A correção de desvios também é outro princípio de gestão privilegiado pela Lei de Responsabilidade Fiscal que não vem sendo observado pelo governo, pois pressupõe a adoção de medidas inteligentes e menos drásticas para o reestabelecimento do equilíbrio das contas públicas. Isso porque a restrição que o governo quer impor aos reajustes não parece ter sido precedida da economia com gastos supérfluos de 2016, já que o gasto bruto com publicidade só do último trimestre é maior que R$ 16 milhões e os dispêndios com a realização de 10 partidas da Olimpíada foram de aproximadamente R$ 30 milhões.

O mesmo problema ocorreu ano passado, quando o governo quis parcelar o salário dos servidores, pois, concomitantemente, abriu crédito suplementar de quase R$ 800 mil para, entre outras finalidades, publicidade e propaganda, de cerca de R$ 1,6 milhão para o apoio de eventos, além do Orçamento de Dispêndio da Companhia Imobiliária de Brasília, com destinação de R$ 2 milhões para atividades de comunicação e marketing e R$ 22 milhões para publicidade e propaganda.

Fato é que, sem uma justificativa razoável e sem o prévio uso das medidas de gestão fiscal, o pretendido “sacrifício” dos salários dos servidores é ilegal.

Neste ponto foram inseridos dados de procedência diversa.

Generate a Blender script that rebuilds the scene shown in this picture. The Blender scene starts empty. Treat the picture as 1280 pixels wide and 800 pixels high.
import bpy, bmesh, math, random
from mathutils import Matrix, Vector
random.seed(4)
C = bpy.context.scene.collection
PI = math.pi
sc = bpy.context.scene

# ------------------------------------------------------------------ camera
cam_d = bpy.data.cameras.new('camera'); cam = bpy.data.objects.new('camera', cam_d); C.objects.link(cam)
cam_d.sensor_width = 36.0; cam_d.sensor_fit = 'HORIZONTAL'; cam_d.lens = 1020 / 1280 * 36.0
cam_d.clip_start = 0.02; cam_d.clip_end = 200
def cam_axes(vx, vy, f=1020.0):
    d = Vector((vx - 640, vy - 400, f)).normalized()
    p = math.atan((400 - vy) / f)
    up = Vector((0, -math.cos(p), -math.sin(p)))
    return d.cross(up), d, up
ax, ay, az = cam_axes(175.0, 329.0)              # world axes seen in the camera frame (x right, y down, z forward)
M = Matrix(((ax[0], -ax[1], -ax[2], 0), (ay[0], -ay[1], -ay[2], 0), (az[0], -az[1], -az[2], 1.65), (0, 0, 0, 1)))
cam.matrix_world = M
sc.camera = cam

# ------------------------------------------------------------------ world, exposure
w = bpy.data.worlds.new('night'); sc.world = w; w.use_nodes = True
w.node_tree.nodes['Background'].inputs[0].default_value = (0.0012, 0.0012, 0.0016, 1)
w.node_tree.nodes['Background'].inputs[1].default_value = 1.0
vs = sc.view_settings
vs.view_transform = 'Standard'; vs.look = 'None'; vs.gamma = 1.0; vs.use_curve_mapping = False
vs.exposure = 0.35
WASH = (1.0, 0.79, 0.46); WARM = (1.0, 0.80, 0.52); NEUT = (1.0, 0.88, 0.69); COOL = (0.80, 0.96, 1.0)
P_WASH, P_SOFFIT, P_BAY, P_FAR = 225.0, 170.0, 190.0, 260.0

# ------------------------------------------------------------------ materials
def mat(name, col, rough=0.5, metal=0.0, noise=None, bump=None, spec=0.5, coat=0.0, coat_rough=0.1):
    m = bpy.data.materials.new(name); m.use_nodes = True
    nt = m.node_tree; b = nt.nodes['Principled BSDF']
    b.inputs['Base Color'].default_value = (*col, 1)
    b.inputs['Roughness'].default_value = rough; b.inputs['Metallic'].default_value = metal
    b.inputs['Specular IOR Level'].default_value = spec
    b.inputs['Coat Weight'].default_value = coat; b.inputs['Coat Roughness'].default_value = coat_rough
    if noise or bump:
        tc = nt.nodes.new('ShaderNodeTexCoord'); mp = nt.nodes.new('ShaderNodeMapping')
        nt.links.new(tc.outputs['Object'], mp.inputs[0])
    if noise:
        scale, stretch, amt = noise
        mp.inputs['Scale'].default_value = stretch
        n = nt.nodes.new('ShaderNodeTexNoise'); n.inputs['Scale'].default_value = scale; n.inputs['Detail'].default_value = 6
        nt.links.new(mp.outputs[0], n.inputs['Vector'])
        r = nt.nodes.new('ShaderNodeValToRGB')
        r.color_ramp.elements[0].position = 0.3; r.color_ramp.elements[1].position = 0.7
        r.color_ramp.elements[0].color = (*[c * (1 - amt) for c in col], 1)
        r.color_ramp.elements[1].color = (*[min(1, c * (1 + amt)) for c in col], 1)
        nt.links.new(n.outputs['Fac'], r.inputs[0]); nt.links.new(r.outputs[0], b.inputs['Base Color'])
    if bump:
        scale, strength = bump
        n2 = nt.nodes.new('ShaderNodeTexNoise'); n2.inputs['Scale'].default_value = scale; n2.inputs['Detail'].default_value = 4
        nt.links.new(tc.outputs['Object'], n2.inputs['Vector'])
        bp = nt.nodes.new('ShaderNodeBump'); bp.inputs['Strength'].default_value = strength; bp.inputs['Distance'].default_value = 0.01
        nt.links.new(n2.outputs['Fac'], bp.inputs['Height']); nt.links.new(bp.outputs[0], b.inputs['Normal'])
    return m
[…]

Nesse cenário, de um lado, os servidores podem buscar a Justiça para cobrar o pagamento integral e tempestivo da remuneração reajustada por Lei, conforme assegura a Lei Orgânica do Distrito Federal e inúmeras decisões do TJ-DF.

De outro, mesmo com os transtornos causado aos administrados, a Lei de Greve (7.783/1989) assegura aos servidores públicos o direito de paralisarem suas atividades, sob dois aspectos: descumprimento do acordo de 2015 por parte do governo e falta de pagamento de salários (o reajuste).

Embora o governo do Distrito Federal tenha anunciado o prematuro corte de ponto dos eventuais grevistas, clara medida antissindical para barrar o exercício de um direito legítimo, a Câmara Legislativa do Distrito Federal “derrubou” o decreto que previa tal medida. E se o governo insistir com isso, o entendimento do Supremo Tribunal Federal (MI 708) pode proteger os servidores contra a perda salarial em razão do desrespeito do quanto foi negociado com a categoria.

Ao agir ilegalmente para não “quebrar Brasília”, o governador ignora que o “rombo” nas contas públicas será muito maior se não houver o pagamento dos reajustes, seja por conta das prováveis derrotas judiciais do governo, seja pela paralisação indeterminada dos serviços públicos, inclusive os de arrecadação.